Brook Drumm

In this photo taken Wednesday, May 15, 2013 Brook Drum, the founder and CEO of Printrbot, displays and talks about his $299 portable 3D printer during the Hardware Innovation Workshop in San Mateo, Calif. With the printers users make whatever they like, iPad stands, guitars, jewelry, someone even made a rifle. About the size of a microwave oven, the printers usually extrude plastic, layer upon layer, to create objects. Sales are projected to jump from about $1.7 billion in 2011 to $3.7 billion in 2015. (AP Photo/Eric Risberg)

AP and KTVU.com

SAN MATEO, Calif. — Invisalign, a San Jose company, uses 3-D printing to make each mouthful of customized, transparent braces. Mackenzies Chocolates, a confectioner in Santa Cruz, uses a 3-D printer to pump out chocolate molds. And earlier this year, Cornell University researchers used a 3-D printer, along with injections of a special collagen gel, to create a human-shaped ear.

Once a science-fiction fantasy, three-dimensional printers are popping up everywhere from the desks of home hobbyists to Air Force drone research centers. The machines, generally the size of a microwave oven and costing $400 to more than $500,000, extrude layer upon layer of plastics or other materials, including metal, to create 3-D objects with moving parts.

Users are able to make just about anything they like: iPad stands, guitars, jewelry, even guns. But experts warn this cool innovation could soon turn controversial — because of safety concerns but also the potential for the technology to alter economies that rely on manufacturing.

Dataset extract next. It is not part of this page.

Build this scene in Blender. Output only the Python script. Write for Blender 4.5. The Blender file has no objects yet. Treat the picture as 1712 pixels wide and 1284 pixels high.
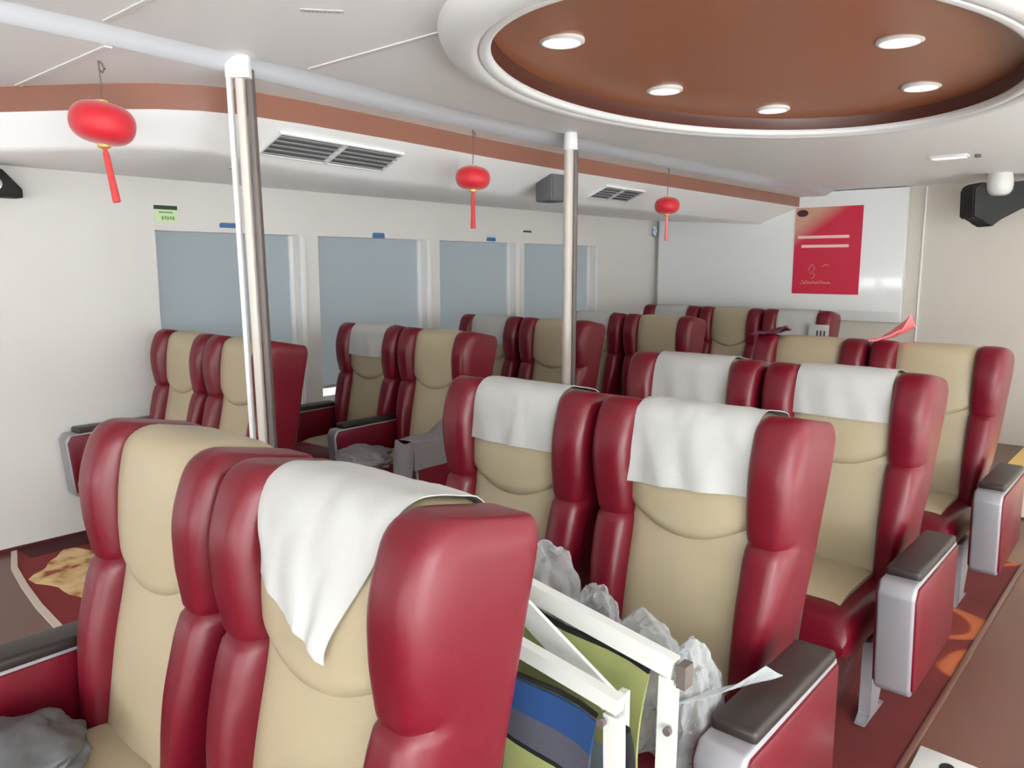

“We believe that 3-D printing is fundamentally changing the manufacturing ecosystem in its entirety — how and where products are made and by whom,” said Peter Weijmarshausen, CEO of New York-based Shapeways, an online company that makes and sells 3-D printed products designed by individuals. Products include a delicate, twig-like egg cup (cost: $8.10) and a lamp that looks like a nuclear mushroom cloud (cost: $1,388.66).